▶ What you need to do:
Copy the data precisely, keeping every character.

▶ Supplied material:
════════

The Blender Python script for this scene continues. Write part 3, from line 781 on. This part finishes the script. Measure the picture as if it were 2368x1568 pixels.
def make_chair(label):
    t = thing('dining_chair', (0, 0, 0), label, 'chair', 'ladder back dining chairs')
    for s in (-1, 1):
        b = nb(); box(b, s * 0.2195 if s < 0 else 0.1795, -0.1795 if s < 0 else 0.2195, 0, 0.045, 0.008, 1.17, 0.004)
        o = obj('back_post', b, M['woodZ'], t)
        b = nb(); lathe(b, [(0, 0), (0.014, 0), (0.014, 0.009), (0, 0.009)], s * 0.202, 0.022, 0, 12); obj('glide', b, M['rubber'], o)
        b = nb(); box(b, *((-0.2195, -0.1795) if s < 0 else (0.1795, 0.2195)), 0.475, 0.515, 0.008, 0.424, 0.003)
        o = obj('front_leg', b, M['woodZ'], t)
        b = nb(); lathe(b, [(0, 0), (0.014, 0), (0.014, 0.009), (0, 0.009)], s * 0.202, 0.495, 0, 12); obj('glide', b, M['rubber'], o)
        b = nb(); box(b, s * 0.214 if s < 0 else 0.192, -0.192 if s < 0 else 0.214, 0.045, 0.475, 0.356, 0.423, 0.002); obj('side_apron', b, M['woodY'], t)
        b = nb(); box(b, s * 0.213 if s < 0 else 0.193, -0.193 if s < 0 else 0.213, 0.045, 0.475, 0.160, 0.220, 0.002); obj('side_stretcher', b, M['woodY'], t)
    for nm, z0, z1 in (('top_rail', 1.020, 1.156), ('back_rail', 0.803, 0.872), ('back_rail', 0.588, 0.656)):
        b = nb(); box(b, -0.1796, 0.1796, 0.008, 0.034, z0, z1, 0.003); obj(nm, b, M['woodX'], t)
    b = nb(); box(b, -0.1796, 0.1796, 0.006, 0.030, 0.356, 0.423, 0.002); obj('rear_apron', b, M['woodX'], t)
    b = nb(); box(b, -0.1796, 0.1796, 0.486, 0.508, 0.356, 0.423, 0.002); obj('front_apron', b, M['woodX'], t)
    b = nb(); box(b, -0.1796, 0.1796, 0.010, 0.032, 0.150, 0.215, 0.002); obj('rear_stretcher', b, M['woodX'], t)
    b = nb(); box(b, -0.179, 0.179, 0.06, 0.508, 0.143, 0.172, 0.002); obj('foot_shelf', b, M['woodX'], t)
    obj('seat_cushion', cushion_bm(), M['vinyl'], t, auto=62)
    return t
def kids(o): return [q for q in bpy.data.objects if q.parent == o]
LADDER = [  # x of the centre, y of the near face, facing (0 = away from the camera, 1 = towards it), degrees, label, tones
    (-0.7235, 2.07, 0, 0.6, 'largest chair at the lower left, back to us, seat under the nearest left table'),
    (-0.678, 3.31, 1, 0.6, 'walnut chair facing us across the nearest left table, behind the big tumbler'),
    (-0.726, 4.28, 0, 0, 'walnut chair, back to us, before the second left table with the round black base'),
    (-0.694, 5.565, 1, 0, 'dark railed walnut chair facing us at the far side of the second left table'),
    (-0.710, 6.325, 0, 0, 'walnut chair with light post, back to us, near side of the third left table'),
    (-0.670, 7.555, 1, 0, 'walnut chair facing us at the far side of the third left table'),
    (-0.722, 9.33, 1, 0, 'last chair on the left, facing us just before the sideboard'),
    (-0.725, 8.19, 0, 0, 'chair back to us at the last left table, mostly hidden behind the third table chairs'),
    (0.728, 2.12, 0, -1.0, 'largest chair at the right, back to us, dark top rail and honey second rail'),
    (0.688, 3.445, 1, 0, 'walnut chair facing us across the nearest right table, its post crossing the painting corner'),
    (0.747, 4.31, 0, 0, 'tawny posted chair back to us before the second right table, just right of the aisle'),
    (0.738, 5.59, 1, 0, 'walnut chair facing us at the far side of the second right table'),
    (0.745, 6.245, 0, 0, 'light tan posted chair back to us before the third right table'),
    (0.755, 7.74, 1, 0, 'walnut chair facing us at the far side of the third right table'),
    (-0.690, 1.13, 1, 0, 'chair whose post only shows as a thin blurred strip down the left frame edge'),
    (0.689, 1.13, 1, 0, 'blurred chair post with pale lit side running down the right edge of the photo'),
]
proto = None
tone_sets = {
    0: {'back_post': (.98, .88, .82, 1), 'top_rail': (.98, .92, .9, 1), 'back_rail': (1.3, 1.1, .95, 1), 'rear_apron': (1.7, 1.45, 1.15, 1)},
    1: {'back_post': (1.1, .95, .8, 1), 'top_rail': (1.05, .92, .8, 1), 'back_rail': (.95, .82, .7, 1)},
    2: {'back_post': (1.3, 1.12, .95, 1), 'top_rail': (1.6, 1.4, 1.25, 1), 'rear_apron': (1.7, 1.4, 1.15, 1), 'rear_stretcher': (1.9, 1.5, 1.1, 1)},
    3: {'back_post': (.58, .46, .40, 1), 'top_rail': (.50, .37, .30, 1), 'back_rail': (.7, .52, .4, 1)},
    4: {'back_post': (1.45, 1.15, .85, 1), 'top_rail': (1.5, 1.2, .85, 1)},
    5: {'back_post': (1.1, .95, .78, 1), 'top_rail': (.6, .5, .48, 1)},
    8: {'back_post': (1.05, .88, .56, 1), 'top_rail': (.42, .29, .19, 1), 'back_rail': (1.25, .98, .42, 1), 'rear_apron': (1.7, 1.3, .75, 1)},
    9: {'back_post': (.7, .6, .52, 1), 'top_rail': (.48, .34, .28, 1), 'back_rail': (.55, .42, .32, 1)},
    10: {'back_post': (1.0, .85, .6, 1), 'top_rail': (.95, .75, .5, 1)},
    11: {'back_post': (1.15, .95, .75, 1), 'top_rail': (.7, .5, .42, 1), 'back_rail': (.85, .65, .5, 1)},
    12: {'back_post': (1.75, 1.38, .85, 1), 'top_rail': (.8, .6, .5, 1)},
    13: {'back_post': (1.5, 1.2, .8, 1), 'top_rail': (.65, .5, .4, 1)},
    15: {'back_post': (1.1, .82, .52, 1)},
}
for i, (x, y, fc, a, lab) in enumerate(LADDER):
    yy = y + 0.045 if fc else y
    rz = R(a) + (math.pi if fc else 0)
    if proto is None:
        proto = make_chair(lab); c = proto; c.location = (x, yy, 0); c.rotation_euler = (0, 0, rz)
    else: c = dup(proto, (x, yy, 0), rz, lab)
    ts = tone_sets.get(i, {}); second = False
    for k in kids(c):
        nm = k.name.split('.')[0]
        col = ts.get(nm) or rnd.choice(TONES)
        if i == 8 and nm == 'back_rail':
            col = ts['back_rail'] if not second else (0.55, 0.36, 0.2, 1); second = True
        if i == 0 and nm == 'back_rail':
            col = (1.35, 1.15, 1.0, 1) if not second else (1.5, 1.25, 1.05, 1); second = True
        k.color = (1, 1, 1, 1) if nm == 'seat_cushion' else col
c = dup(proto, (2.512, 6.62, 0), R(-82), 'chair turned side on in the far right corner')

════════

▶ Reply to the exercise:
The Blender Python script for this scene continues. Write part 3, from line 781 on. This part finishes the script. Measure the picture as if it were 2368x1568 pixels.
def make_chair(label):
    t = thing('dining_chair', (0, 0, 0), label, 'chair', 'ladder back dining chairs')
    for s in (-1, 1):
        b = nb(); box(b, s * 0.2195 if s < 0 else 0.1795, -0.1795 if s < 0 else 0.2195, 0, 0.045, 0.008, 1.17, 0.004)
        o = obj('back_post', b, M['woodZ'], t)
        b = nb(); lathe(b, [(0, 0), (0.014, 0), (0.014, 0.009), (0, 0.009)], s * 0.202, 0.022, 0, 12); obj('glide', b, M['rubber'], o)
        b = nb(); box(b, *((-0.2195, -0.1795) if s < 0 else (0.1795, 0.2195)), 0.475, 0.515, 0.008, 0.424, 0.003)
        o = obj('front_leg', b, M['woodZ'], t)
        b = nb(); lathe(b, [(0, 0), (0.014, 0), (0.014, 0.009), (0, 0.009)], s * 0.202, 0.495, 0, 12); obj('glide', b, M['rubber'], o)
        b = nb(); box(b, s * 0.214 if s < 0 else 0.192, -0.192 if s < 0 else 0.214, 0.045, 0.475, 0.356, 0.423, 0.002); obj('side_apron', b, M['woodY'], t)
        b = nb(); box(b, s * 0.213 if s < 0 else 0.193, -0.193 if s < 0 else 0.213, 0.045, 0.475, 0.160, 0.220, 0.002); obj('side_stretcher', b, M['woodY'], t)
    for nm, z0, z1 in (('top_rail', 1.020, 1.156), ('back_rail', 0.803, 0.872), ('back_rail', 0.588, 0.656)):
        b = nb(); box(b, -0.1796, 0.1796, 0.008, 0.034, z0, z1, 0.003); obj(nm, b, M['woodX'], t)
    b = nb(); box(b, -0.1796, 0.1796, 0.006, 0.030, 0.356, 0.423, 0.002); obj('rear_apron', b, M['woodX'], t)
    b = nb(); box(b, -0.1796, 0.1796, 0.486, 0.508, 0.356, 0.423, 0.002); obj('front_apron', b, M['woodX'], t)
    b = nb(); box(b, -0.1796, 0.1796, 0.010, 0.032, 0.150, 0.215, 0.002); obj('rear_stretcher', b, M['woodX'], t)
    b = nb(); box(b, -0.179, 0.179, 0.06, 0.508, 0.143, 0.172, 0.002); obj('foot_shelf', b, M['woodX'], t)
    obj('seat_cushion', cushion_bm(), M['vinyl'], t, auto=62)
    return t
def kids(o): return [q for q in bpy.data.objects if q.parent == o]
LADDER = [  # x of the centre, y of the near face, facing (0 = away from the camera, 1 = towards it), degrees, label, tones
    (-0.7235, 2.07, 0, 0.6, 'largest chair at the lower left, back to us, seat under the nearest left table'),
    (-0.678, 3.31, 1, 0.6, 'walnut chair facing us across the nearest left table, behind the big tumbler'),
    (-0.726, 4.28, 0, 0, 'walnut chair, back to us, before the second left table with the round black base'),
    (-0.694, 5.565, 1, 0, 'dark railed walnut chair facing us at the far side of the second left table'),
    (-0.710, 6.325, 0, 0, 'walnut chair with light post, back to us, near side of the third left table'),
    (-0.670, 7.555, 1, 0, 'walnut chair facing us at the far side of the third left table'),
    (-0.722, 9.33, 1, 0, 'last chair on the left, facing us just before the sideboard'),
    (-0.725, 8.19, 0, 0, 'chair back to us at the last left table, mostly hidden behind the third table chairs'),
    (0.728, 2.12, 0, -1.0, 'largest chair at the right, back to us, dark top rail and honey second rail'),
    (0.688, 3.445, 1, 0, 'walnut chair facing us across the nearest right table, its post crossing the painting corner'),
    (0.747, 4.31, 0, 0, 'tawny posted chair back to us before the second right table, just right of the aisle'),
    (0.738, 5.59, 1, 0, 'walnut chair facing us at the far side of the second right table'),
    (0.745, 6.245, 0, 0, 'light tan posted chair back to us before the third right table'),
    (0.755, 7.74, 1, 0, 'walnut chair facing us at the far side of the third right table'),
    (-0.690, 1.13, 1, 0, 'chair whose post only shows as a thin blurred strip down the left frame edge'),
    (0.689, 1.13, 1, 0, 'blurred chair post with pale lit side running down the right edge of the photo'),
]
proto = None
tone_sets = {
    0: {'back_post': (.98, .88, .82, 1), 'top_rail': (.98, .92, .9, 1), 'back_rail': (1.3, 1.1, .95, 1), 'rear_apron': (1.7, 1.45, 1.15, 1)},
    1: {'back_post': (1.1, .95, .8, 1), 'top_rail': (1.05, .92, .8, 1), 'back_rail': (.95, .82, .7, 1)},
    2: {'back_post': (1.3, 1.12, .95, 1), 'top_rail': (1.6, 1.4, 1.25, 1), 'rear_apron': (1.7, 1.4, 1.15, 1), 'rear_stretcher': (1.9, 1.5, 1.1, 1)},
    3: {'back_post': (.58, .46, .40, 1), 'top_rail': (.50, .37, .30, 1), 'back_rail': (.7, .52, .4, 1)},
    4: {'back_post': (1.45, 1.15, .85, 1), 'top_rail': (1.5, 1.2, .85, 1)},
    5: {'back_post': (1.1, .95, .78, 1), 'top_rail': (.6, .5, .48, 1)},
    8: {'back_post': (1.05, .88, .56, 1), 'top_rail': (.42, .29, .19, 1), 'back_rail': (1.25, .98, .42, 1), 'rear_apron': (1.7, 1.3, .75, 1)},
    9: {'back_post': (.7, .6, .52, 1), 'top_rail': (.48, .34, .28, 1), 'back_rail': (.55, .42, .32, 1)},
    10: {'back_post': (1.0, .85, .6, 1), 'top_rail': (.95, .75, .5, 1)},
    11: {'back_post': (1.15, .95, .75, 1), 'top_rail': (.7, .5, .42, 1), 'back_rail': (.85, .65, .5, 1)},
    12: {'back_post': (1.75, 1.38, .85, 1), 'top_rail': (.8, .6, .5, 1)},
    13: {'back_post': (1.5, 1.2, .8, 1), 'top_rail': (.65, .5, .4, 1)},
    15: {'back_post': (1.1, .82, .52, 1)},
}
for i, (x, y, fc, a, lab) in enumerate(LADDER):
    yy = y + 0.045 if fc else y
    rz = R(a) + (math.pi if fc else 0)
    if proto is None:
        proto = make_chair(lab); c = proto; c.location = (x, yy, 0); c.rotation_euler = (0, 0, rz)
    else: c = dup(proto, (x, yy, 0), rz, lab)
    ts = tone_sets.get(i, {}); second = False
    for k in kids(c):
        nm = k.name.split('.')[0]
        col = ts.get(nm) or rnd.choice(TONES)
        if i == 8 and nm == 'back_rail':
            col = ts['back_rail'] if not second else (0.55, 0.36, 0.2, 1); second = True
        if i == 0 and nm == 'back_rail':
            col = (1.35, 1.15, 1.0, 1) if not second else (1.5, 1.25, 1.05, 1); second = True
        k.color = (1, 1, 1, 1) if nm == 'seat_cushion' else col
c = dup(proto, (2.512, 6.62, 0), R(-82), 'chair turned side on in the far right corner')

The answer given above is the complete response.